Thursday 13 November 2014

Fifa World Cup report is a joke, says FA's Greg Dyke amid England shame







Fifa report is a joke, says FA's Greg Dyke amid England shame

Claim that England's 2018 bid 'violated rules’ in wooing Jack Warner but Greg Dyke questions findings over Qatar 2022


A defiant Greg Dyke hit back at Fifa’s “joke” corruption investigation into the award of the next two World Cups on Thursday night, after it had condemned England's conduct during the process.
The head judge of world football’s governing body stunned the Football Association and members of the country’s 2018 bid team on Thursday when he criticised their doomed attempt to land the tournament, much more than the successful efforts of Qatar and Russia.
Hans-Joachim Eckert’s summary was acutely embarrassing for England, whose star-studded final pitch for votes was led by the Duke of Cambridge, Prime Minister David Cameron and David Beckham.
It was the conduct of England 2018’s leaders prior to that which fell foul of the German judge in a 42-page document which refused to rule out disciplinary action against those involved. The credibility of his summary was torpedoed, however, by the author of the report on which it is based, Fifa’s chief investigator Michael J Garcia, who said he would appeal against its conclusions.
FA chairman Dyke, who only joined the organisation last year, said: “It makes a mockery of the whole process if the report doesn’t reflect what he believed. We’ve always wanted the full Garcia report published. You may have to take out some names who spoke in the belief of confidentiality.
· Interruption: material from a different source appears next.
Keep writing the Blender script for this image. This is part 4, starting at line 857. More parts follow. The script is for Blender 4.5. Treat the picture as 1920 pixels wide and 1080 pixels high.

It’s a bit of a joke now though.
“It’s undermined the whole process. If the person doing the investigation is saying, ‘Actually, what they’re saying isn’t what I said’, what’s the point of it?”
Dyke’s comments came after Eckert’s report accused England’s bid of damaging “the image of Fifa and the bidding process”.
The bid team were found to have “violated bidding rules” in their attempts to woo disgraced former Fifa vice-president Jack Warner, including securing a job in the UK for a family friend of the controversial grandee and paying for a £35,000 gala dinner for Caribbean officials.
England 2018’s targeting of the block of Fifa executive committee votes apparently controlled by Warner led to him “showering the bid team with inappropriate requests” which were “often accommodated”.
The report added: “England’s response to Mr Warner’s - improper - demands, in at a minimum always seeking to satisfy them in some way, damaged the integrity of the ongoing bidding process.”
It also revealed that Lord Triesman, England’s bid chairman at the time, would not cooperate with the investigation, despite using Parliamentary privilege to make a number of allegations about the 2010 ballot.
Eckert’s criticism was rejected by former England 2018 chief operating officer Simon Johnson as a “politically-motivated whitewash”. Johnson insisted the bid had complied with the rules and questioned why Qatar had been cleared when it was found to have paid $1.8 million (£1.15 million) to sponsor an event organised by the confederation of a number of Fifa ExCo members.
He said: “It is a politically-motivated whitewash and I am not sure how we can have confidence in the outcome of this report.
“The headlines today end up being about the England bid when it should be about how it has exonerated Qatar, which has overseen the deaths of hundreds of migrant workers and which has been described by the US government as funding terrorist organisations.
“In relation to England’s bid, I was satisfied at all times that we complied with the rules of the ethics code. We also gave full and transparent disclosure to the investigation, which many others did not do. All these things are being said about England when the investigation was set up around the terrible allegations about corruption involving Qatar.”
The FA refused to accept “any criticism regarding the integrity of England’s bid or any of the individuals involved”.
Dyke also suggested England had been penalised for cooperating fully, while others were spared for being less transparent. Asked if England had damaged the image of Fifa, he told Sky Sports News: “I think it’s quite hard to damage the image of Fifa. What it tells you is that the people who cooperated the most got criticised and those who didn’t cooperate at all didn’t get anything, which seems odd by anybody’s standards.”
Dyke said Eckert’s report had failed to answer why the 2022 World Cup was given to a desert state, and questioned the German’s ruling that Qatar’s ExCo member, Mohamed bin Hammam, was not working for its bid.
He said: “I still don’t understand why the 2022 World Cup was given to Qatar when it was quite clear from Fifa’s own technical committee that said it would be high-risk. I don’t understand it any more than I understood it then.
“The question about Qatar is all about Mr Bin Hammam and all about whether Mr Bin Hammam was representing Qatar and the Qatari bid or whether he was just representing his own interests. They’ve come to the conclusion that he was representing his own interests. I still find that quite difficult to take.”